Intervention on the Kushiara would adversely affect Meghna River and the haors of the greater Sylhet area, IFC warns

Update : 03 Sep 2022, 09:52 PM

The International Farakka Committee has urged Prime Minister Sheikh Hasina to pursue Teesta water sharing and renewal of Ganges treaty earnestly with guarantees and arbitration clauses during her upcoming talks with Indian Prime Minister Narendra Modi.

In a statement issued on Saturday, International Farakka Committee, which campaigns for Bangladesh’s fair share of water from the trans-boundary rivers with India, said that the Kushiara River’s water sharing is not a priority for Bangladesh, and its inclusion in JRC talks indicates the eagerness of the Indian side to divert attention from the Teesta issue.
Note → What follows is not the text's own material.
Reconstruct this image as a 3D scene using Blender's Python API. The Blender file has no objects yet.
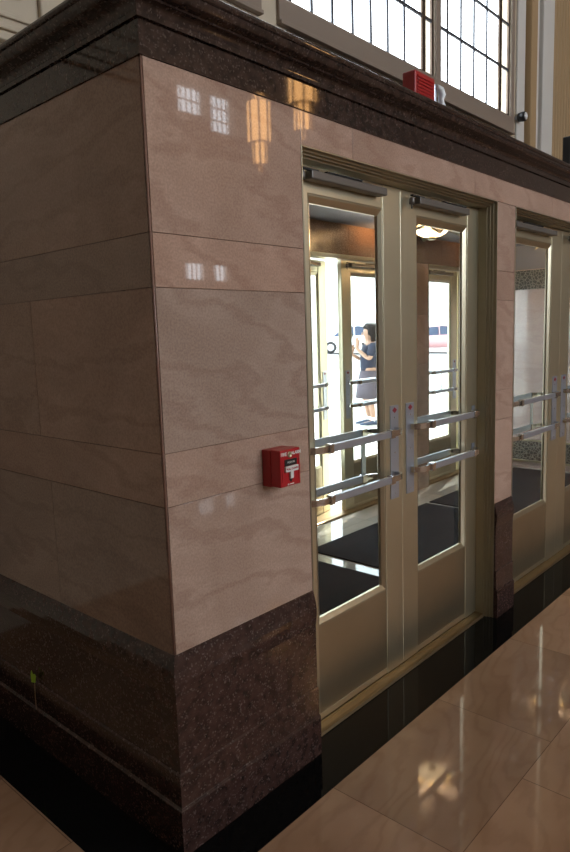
import bpy, bmesh, math, random
from mathutils import Vector, Matrix
random.seed(7)
S = bpy.context.scene
C = S.collection

# ------------------------------------------------------------ camera
YAW, PITCH, ROLL, FPX = 0.83425, -0.1370, -0.03166, 666.4
EYE = Vector((-1.240, -1.634, 1.70))
fw = Vector((math.sin(YAW)*math.cos(PITCH), math.cos(YAW)*math.cos(PITCH), math.sin(PITCH)))
rt = Vector((math.cos(YAW), -math.sin(YAW), 0)); up = rt.cross(fw)
cr, sr = math.cos(ROLL), math.sin(ROLL)
rt, up = cr*rt + sr*up, -sr*rt + cr*up
cd = bpy.data.cameras.new('camera'); cam = bpy.data.objects.new('camera', cd); C.objects.link(cam)
cd.sensor_fit = 'VERTICAL'; cd.sensor_height = 24.0; cd.lens = FPX/852*24.0
cd.clip_start = 0.05; cd.clip_end = 500
m = Matrix((rt, up, -fw)).transposed().to_4x4(); m.translation = EYE
cam.matrix_world = m
S.camera = cam

# ------------------------------------------------------------ light
W = bpy.data.worlds.new('World'); S.world = W; W.use_nodes = True
nt = W.node_tree; bg = nt.nodes['Background']
SKY = 5.0
bg.inputs[0].default_value = (0.86, 0.93, 1.0, 1); bg.inputs[1].default_value = SKY
sd = bpy.data.lights.new('sun', 'SUN'); sd.energy = 6; sd.angle = 0.01; sd.color = (1, .95, .87)
sun = bpy.data.objects.new('sun', sd); C.objects.link(sun)
sun.rotation_euler = Vector((0.85, 0.22, 0.95)).to_track_quat('Z', 'Y').to_euler()

def portal(name, loc, size, direction):
    d = bpy.data.lights.new(name, 'AREA'); d.shape = 'RECTANGLE'; d.size, d.size_y = size
    d.cycles.is_portal = True
    o = bpy.data.objects.new(name, d); C.objects.link(o); o.location = loc
    o.rotation_euler = Vector(direction).to_track_quat('-Z', 'Z').to_euler()
HALL_Y, HALL_H, HALL_X0, HALL_X1 = -14.0, 12.0, -7.0, 26.0

S.view_settings.view_transform = 'Standard'; S.view_settings.look = 'None'
S.view_settings.gamma = 1.0; S.view_settings.use_curve_mapping = False
S.view_settings.exposure = 0.7
S.cycles.use_denoising = True
S.cycles.max_bounces = 10; S.cycles.diffuse_bounces = 5; S.cycles.glossy_bounces = 5
S.cycles.transparent_max_bounces = 16; S.cycles.sample_clamp_indirect = 8

# ------------------------------------------------------------ materials
def mat(name, col=(.5,.5,.5), rough=.5, metal=0., spec=.5, emit=None, es=0.):
    M = bpy.data.materials.new(name); M.use_nodes = True
    b = M.node_tree.nodes['Principled BSDF']
    b.inputs['Base Color'].default_value = (*col, 1); b.inputs['Roughness'].default_value = rough
    b.inputs['Metallic'].default_value = metal; b.inputs['Specular IOR Level'].default_value = spec
    if emit: b.inputs['Emission Color'].default_value = (*emit, 1); b.inputs['Emission Strength'].default_value = es
    return M
def N(M, t, **k):
    n = M.node_tree.nodes.new(t)
    for a, v in k.items(): setattr(n, a, v)
    return n
def L(M, a, b): M.node_tree.links.new(a, b)
def ramp(M, fac, stops):
    r = N(M, 'ShaderNodeValToRGB'); L(M, fac, r.inputs[0])
    while len(r.color_ramp.elements) < len(stops): r.color_ramp.elements.new(.5)
    for e, (p, c) in zip(r.color_ramp.elements, stops): e.position = p; e.color = (*c, 1)
    return r.outputs[0]
def mixc(M, f, a, b, mode='MIX'):
    x = N(M, 'ShaderNodeMix', data_type='RGBA', blend_type=mode)
    if isinstance(f, float): x.inputs[0].default_value = f
    else: L(M, f, x.inputs[0])
    for s, v in ((6, a), (7, b)):
        if isinstance(v, tuple): x.inputs[s].default_value = (*v, 1)
        else: L(M, v, x.inputs[s])
    return x.outputs[2]

def marble(name, c1, c2, vein, rough=.07, scale=1., bump=.0):
    """polished veined stone; the slab attribute shifts the pattern slab by slab"""
    M = mat(name, c1, rough); b = M.node_tree.nodes['Principled BSDF']
    g = N(M, 'ShaderNodeNewGeometry'); at = N(M, 'ShaderNodeAttribute', attribute_name='slab')
    sc_ = N(M, 'ShaderNodeVectorMath', operation='SCALE'); L(M, at.outputs['Color'], sc_.inputs[0]); sc_.inputs['Scale'].default_value = 37
    ad = N(M, 'ShaderNodeVectorMath', operation='ADD'); L(M, g.outputs['Position'], ad.inputs[0]); L(M, sc_.outputs[0], ad.inputs[1])
    n1 = N(M, 'ShaderNodeTexNoise'); n1.inputs['Scale'].default_value = 1.7*scale; n1.inputs['Detail'].default_value = 6; n1.inputs['Distortion'].default_value = 1.2
    L(M, ad.outputs[0], n1.inputs['Vector'])
    base = ramp(M, n1.outputs[0], [(.3, c1), (.7, c2)])
    mp = N(M, 'ShaderNodeMapping'); mp.inputs['Rotation'].default_value = (.5, .6, .3); mp.inputs['Scale'].default_value = (1, 1, 2.6)
    L(M, ad.outputs[0], mp.inputs['Vector'])
    w = N(M, 'ShaderNodeTexWave'); w.inputs['Scale'].default_value = .9*scale; w.inputs['Distortion'].default_value = 14; w.inputs['Detail'].default_value = 5; w.inputs['Detail Scale'].default_value = 1.0; w.inputs['Detail Roughness'].default_value = .62
    L(M, mp.outputs[0], w.inputs['Vector'])
    vf = ramp(M, w.outputs[0], [(.0, (.46,)*3), (.2, (.10,)*3), (.5, (.0,)*3), (1, (.16,)*3)])
    c = mixc(M, vf, base, vein)
    n2 = N(M, 'ShaderNodeTexNoise'); n2.inputs['Scale'].default_value = 140; n2.inputs['Detail'].default_value = 2
    L(M, ad.outputs[0], n2.inputs['Vector'])
    sp = ramp(M, n2.outputs[0], [(.35, (.86,)*3), (.65, (1.09,)*3)])
    c = mixc(M, 1., c, sp, 'MULTIPLY')
    # slab tint: green channel of the attribute
    sx = N(M, 'ShaderNodeSeparateColor'); L(M, at.outputs['Color'], sx.inputs[0])
    tn = ramp(M, sx.outputs[1], [(0, (.90, .93, .95)), (1, (1.10, 1.02, .99))])
    c = mixc(M, 1., c, tn, 'MULTIPLY')
    L(M, c, b.inputs['Base Color'])
    r = ramp(M, n2.outputs[0], [(.3, (rough*.6,)*3), (.7, (rough*1.7,)*3)]); L(M, r, b.inputs['Roughness'])
    return M

def granite(name, c1, c2, fleck, rough=.12):
    M = mat(name, c1, rough); b = M.node_tree.nodes['Principled BSDF']
    g = N(M, 'ShaderNodeNewGeometry')
    v = N(M, 'ShaderNodeTexVoronoi'); v.inputs['Scale'].default_value = 190; L(M, g.outputs['Position'], v.inputs['Vector'])
    n = N(M, 'ShaderNodeTexNoise'); n.inputs['Scale'].default_value = 30; n.inputs['Detail'].default_value = 5; L(M, g.outputs['Position'], n.inputs['Vector'])
    base = ramp(M, n.outputs[0], [(.35, c1), (.68, c2)])
    f = N(M, 'ShaderNodeSeparateColor'); L(M, v.outputs['Color'], f.inputs[0])
    ff = ramp(M, f.outputs[0], [(.86, (0,)*3), (1., (.38,)*3)])
    L(M, mixc(M, ff, base, fleck), b.inputs['Base Color'])
    n3 = N(M, 'ShaderNodeTexNoise'); n3.inputs['Scale'].default_value = 260; L(M, g.outputs['Position'], n3.inputs['Vector'])
    L(M, ramp(M, n3.outputs[0], [(.35, (rough*.6,)*3), (.65, (rough*2.,)*3)]), b.inputs['Roughness'])
    return M

def brushed(name, c1, c2, rough, sx=(420, 420, 9)):
    M = mat(name, c1, rough, 1.); b = M.node_tree.nodes['Principled BSDF']
    g = N(M, 'ShaderNodeNewGeometry'); mp = N(M, 'ShaderNodeMapping'); mp.inputs['Scale'].default_value = sx; L(M, g.outputs['Position'], mp.inputs['Vector'])
    n = N(M, 'ShaderNodeTexNoise'); n.inputs['Scale'].default_value = 1.; n.inputs['Detail'].default_value = 5; L(M, mp.outputs[0], n.inputs['Vector'])
    n2 = N(M, 'ShaderNodeTexNoise'); n2.inputs['Scale'].default_value = 4.; n2.inputs['Detail'].default_value = 4; L(M, g.outputs['Position'], n2.inputs['Vector'])
    L(M, ramp(M, n2.outputs[0], [(.3, c1), (.7, c2)]), b.inputs['Base Color'])
    L(M, ramp(M, n.outputs[0], [(.3, (rough*.93,)*3), (.7, (rough*1.07,)*3)]), b.inputs['Roughness'])
    return M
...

Before signing the proposed memorandum of understanding on the Kushiara, Bangladesh should ask for the long-awaited treaty on the Teesta to be signed, they said.
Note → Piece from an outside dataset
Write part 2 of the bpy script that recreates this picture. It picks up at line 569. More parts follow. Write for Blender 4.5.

International Farakka Committee leaders said since abandoning the Tipaimukh Dam project at the instance of India's central Forest Advisory Committee for over half a decade, India has refrained from any interventions on the Barak river system from where two tributaries, the Surma and the Kushiara, flow into the Meghna in Bangladesh.
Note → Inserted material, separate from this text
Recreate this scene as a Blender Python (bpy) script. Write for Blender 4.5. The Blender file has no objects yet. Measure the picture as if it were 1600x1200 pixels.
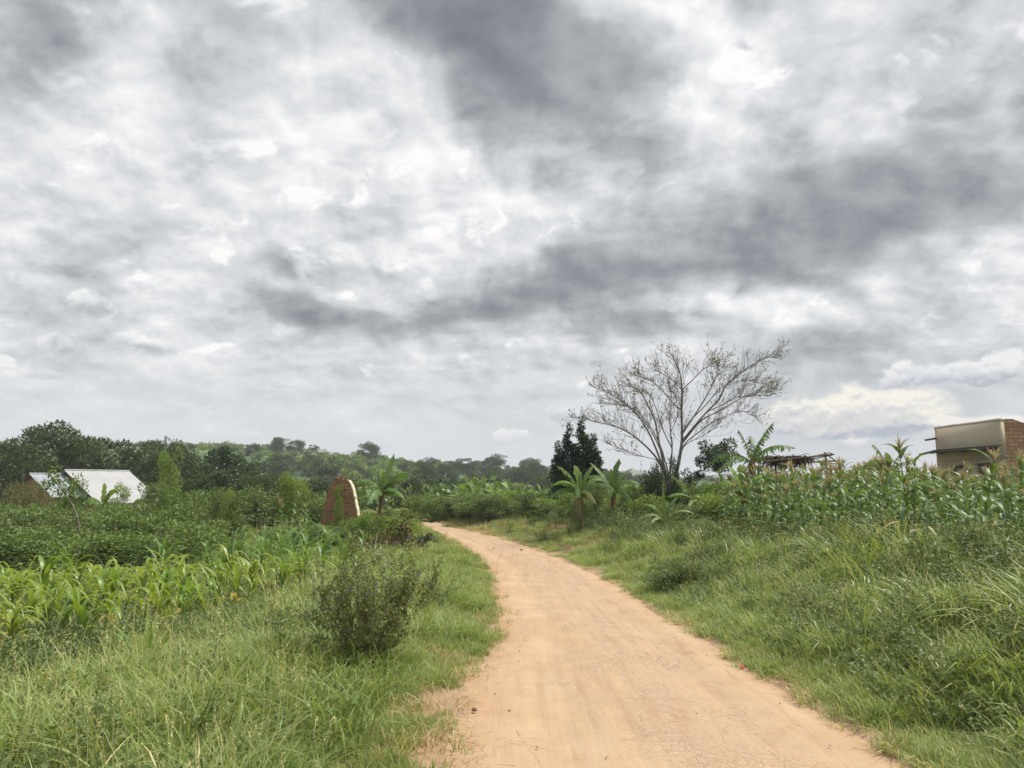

Out of 54 common rivers that flow into Bangladesh from India, 52 have already been embanked.

Intervention on the Kushiara would adversely affect Bangladesh's third largest river, the Meghna, and the haors of the greater Sylhet area, the International Farakka Committee said as a note of caution.

For Bangladesh, the most burning issue is Teesta water which has been entirely diverted from the Gazal Doba barrage in West Bengal for about two decades, rendering the Bangladesh part of the river completely dry in violation of international law and practice, with adverse environmental consequences for 3 crore Bangladeshis living in its basin.

The 30-year Ganges Water Sharing Treaty, which will end in 2026, on the other hand has not ensured the availability of adequate water to Bangladesh. The treaty needs to be updated with guarantees and arbitration clauses that India has in its water treaties with Nepal and Pakistan, the International Farakka Committee leaders said.

They said Bangladesh should pursue integrated basin-wide management of common rivers to keep the natural systems alive instead of artificially dividing those at man-made political borders. When dams and embankments on rivers are being demolished in the rest of the world, these cannot be built afresh on our common rivers.

The signatories to the statement are: Atiqur Rahman Salu, chairman, and Sayed Tipu Sultan, secretary general, International Farakka Committee New York, Prof Jasim Uddin Ahmad, president, Dr SI Khan, senior vice president, Syed Erfanul Bari, International Farakka Committee Bangladesh; and Mostafa Kamal Majumder, convener International Farakka Committee.